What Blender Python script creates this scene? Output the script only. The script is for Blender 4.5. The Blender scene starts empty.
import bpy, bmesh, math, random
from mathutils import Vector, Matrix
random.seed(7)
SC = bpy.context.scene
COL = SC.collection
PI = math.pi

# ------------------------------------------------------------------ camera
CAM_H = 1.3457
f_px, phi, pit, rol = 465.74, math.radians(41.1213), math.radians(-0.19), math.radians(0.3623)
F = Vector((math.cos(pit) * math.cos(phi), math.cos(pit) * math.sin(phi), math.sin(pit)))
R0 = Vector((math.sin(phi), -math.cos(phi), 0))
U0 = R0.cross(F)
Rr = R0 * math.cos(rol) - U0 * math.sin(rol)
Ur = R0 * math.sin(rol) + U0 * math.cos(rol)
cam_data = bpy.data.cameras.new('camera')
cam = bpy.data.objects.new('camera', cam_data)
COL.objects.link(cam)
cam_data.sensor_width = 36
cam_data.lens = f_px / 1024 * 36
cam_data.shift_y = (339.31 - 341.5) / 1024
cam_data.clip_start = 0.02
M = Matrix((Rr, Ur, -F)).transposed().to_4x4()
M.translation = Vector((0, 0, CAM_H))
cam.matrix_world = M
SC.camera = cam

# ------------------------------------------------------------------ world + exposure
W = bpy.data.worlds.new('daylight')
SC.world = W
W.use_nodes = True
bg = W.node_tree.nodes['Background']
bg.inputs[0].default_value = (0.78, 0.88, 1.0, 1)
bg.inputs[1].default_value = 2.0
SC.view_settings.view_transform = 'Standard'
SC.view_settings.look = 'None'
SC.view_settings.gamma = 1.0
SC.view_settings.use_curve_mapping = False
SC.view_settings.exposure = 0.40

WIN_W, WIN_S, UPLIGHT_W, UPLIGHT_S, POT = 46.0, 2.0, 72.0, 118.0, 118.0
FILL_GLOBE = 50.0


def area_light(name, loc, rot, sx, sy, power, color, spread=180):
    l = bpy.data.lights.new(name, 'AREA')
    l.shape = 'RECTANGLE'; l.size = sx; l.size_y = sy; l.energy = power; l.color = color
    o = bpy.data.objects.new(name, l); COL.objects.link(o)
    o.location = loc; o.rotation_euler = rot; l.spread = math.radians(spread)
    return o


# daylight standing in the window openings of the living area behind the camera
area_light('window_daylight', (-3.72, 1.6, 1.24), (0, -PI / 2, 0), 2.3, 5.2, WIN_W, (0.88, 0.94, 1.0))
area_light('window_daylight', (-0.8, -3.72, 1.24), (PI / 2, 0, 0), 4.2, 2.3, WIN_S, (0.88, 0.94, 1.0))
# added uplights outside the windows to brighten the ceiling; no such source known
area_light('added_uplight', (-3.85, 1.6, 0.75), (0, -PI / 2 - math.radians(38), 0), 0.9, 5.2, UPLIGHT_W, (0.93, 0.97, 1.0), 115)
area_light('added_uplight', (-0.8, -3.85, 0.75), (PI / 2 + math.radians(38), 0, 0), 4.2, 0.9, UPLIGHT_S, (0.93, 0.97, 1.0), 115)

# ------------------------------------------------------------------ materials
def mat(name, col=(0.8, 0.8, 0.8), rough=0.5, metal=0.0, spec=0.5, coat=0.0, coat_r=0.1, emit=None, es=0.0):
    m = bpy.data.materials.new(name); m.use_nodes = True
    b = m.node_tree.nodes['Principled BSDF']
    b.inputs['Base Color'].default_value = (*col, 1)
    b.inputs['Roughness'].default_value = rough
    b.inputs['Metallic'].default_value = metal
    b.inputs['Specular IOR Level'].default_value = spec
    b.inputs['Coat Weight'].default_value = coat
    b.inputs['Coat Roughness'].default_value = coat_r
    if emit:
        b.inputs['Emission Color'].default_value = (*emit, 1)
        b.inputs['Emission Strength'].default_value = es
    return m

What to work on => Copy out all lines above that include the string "scene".

Exercise answer =>
What Blender Python script creates this scene? Output the script only. The script is for Blender 4.5. The Blender scene starts empty.
SC = bpy.context.scene